When the day comes that it is too expensive to run the garbage trucks that take the waste of millions out of the city every day, you’ll know you had better head for the hills. In fact, you might consider planning ahead on that one.

So where’s that great future I believe in? It’s out there, I’m just not going to get to see it. I thought I’d get a glimpse of it but now I think all I will glimpse is the coming of the new dark age.

This is, of course, a bit of a bummer. I can’t enjoy stuff quite the way I used to. Like when National Geographic shows some fantastic documentary about how NASA plans to one day colonize the moon and even Mars, all I can think of is: You guys are in for a BIG surprise! You better think of another way of getting there besides blowing up thousands of pounds of fossil fuels because, lemme tell you baby, that stuff ain’t gonna come cheap and by they time you have figured out how to get your ass to Mars, there may be none left.

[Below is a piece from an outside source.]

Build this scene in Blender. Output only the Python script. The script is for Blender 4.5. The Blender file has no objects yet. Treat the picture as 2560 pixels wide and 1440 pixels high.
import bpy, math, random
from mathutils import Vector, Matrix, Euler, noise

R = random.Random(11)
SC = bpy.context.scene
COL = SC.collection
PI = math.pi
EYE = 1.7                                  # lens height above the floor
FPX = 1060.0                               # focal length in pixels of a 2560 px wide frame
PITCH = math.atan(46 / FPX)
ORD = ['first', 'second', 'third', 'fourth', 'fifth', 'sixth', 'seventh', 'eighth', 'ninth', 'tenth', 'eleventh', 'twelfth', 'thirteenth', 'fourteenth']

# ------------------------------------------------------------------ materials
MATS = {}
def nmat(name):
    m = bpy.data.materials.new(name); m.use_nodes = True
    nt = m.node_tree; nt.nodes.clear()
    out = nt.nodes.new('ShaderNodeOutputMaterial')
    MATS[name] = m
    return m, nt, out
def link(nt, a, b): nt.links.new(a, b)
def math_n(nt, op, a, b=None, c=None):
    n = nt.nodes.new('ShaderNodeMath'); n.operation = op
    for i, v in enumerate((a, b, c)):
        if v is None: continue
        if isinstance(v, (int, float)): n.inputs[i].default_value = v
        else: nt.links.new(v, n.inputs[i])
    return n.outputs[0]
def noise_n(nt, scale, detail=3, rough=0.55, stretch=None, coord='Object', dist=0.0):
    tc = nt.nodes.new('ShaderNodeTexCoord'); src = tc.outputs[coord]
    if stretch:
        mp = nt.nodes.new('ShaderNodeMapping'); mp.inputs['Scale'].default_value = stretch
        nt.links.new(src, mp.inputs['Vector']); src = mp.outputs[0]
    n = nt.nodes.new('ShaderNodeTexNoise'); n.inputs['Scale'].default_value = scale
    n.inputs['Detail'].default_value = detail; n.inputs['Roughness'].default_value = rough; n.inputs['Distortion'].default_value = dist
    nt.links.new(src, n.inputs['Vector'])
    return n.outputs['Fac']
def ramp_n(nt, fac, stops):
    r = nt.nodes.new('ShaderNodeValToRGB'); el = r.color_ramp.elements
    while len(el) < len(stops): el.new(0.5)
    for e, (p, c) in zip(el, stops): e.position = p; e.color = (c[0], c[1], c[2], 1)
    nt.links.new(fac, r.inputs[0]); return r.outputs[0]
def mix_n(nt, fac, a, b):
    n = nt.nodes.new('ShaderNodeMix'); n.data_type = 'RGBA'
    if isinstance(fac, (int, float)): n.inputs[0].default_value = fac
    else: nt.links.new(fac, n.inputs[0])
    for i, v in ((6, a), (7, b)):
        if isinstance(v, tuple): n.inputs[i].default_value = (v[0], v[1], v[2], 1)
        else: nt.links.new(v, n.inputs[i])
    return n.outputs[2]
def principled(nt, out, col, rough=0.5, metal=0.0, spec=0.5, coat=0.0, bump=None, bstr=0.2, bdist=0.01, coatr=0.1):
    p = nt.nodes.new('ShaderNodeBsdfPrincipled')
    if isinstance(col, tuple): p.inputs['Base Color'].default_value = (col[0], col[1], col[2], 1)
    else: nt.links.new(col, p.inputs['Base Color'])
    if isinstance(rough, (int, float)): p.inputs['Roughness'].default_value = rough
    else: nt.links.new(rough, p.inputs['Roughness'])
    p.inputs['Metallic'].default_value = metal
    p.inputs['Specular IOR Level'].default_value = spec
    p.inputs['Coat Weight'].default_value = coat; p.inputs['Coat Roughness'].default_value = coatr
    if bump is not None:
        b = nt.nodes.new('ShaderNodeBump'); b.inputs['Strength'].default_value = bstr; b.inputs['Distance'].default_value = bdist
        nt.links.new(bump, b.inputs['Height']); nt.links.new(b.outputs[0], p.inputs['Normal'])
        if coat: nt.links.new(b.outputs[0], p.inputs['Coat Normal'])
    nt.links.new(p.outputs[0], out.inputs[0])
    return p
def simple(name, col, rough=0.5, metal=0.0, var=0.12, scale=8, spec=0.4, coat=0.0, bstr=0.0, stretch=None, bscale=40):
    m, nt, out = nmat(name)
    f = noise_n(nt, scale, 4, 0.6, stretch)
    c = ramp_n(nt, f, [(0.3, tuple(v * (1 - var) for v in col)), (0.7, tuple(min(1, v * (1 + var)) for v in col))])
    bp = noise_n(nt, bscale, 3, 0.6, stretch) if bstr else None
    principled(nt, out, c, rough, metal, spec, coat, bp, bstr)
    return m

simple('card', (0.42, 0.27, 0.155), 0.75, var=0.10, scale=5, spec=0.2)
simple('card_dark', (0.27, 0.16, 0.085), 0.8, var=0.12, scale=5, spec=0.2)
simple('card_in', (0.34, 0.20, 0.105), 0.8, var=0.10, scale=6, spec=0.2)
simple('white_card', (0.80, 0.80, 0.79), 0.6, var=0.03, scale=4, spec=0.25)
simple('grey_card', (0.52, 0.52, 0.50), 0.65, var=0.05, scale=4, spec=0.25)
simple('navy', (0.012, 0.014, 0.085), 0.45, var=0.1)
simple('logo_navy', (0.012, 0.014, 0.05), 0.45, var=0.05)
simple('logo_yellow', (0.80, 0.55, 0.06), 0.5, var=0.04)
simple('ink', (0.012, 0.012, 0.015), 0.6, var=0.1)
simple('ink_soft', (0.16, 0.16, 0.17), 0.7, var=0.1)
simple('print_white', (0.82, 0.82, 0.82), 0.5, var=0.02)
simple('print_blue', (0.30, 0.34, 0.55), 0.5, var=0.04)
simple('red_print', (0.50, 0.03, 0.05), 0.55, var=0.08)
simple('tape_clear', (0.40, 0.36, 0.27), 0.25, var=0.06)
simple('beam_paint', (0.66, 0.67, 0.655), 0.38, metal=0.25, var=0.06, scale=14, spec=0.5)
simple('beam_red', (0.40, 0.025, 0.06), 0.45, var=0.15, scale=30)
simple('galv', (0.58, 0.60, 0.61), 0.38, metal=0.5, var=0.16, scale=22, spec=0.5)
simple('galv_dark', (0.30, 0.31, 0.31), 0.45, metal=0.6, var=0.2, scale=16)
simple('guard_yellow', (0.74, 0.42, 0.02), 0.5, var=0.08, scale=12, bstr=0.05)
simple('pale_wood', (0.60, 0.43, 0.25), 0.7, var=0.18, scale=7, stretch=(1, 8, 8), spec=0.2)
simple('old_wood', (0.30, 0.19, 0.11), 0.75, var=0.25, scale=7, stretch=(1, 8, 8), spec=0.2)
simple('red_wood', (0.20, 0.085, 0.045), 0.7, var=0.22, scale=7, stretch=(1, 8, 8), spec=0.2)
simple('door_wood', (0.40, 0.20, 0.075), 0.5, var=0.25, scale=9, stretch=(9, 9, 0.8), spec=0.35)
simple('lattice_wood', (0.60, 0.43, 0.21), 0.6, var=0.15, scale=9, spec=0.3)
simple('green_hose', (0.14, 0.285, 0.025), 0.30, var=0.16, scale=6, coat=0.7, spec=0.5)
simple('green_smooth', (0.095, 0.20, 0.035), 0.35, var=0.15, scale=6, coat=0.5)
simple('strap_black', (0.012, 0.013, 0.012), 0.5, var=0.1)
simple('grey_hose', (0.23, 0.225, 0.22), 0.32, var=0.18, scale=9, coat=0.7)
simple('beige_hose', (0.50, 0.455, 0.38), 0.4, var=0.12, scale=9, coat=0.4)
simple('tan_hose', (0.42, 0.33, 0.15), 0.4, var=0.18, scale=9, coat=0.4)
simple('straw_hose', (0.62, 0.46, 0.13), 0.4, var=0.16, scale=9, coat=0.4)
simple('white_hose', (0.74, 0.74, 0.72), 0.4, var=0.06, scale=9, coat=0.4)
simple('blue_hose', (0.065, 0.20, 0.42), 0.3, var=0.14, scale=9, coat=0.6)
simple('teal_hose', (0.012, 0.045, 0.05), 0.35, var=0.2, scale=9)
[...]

I really hope that the future of interstellar relations, flying cars and 3D video phone is somewhere out there. There are many ways this planet can be destroyed and many more ways the human species can just make it uninhabitable for themselves but leave a lot of other creatures in peace. But I still have this belief that, while we’re in for a rough ride, whether it’s 100 years or 1000 years of darkness, we will emerge on the other side and realize the collective imagination of a lost civilization. A civilisation who’s matrix gave way because too many opted for the Blue Pill.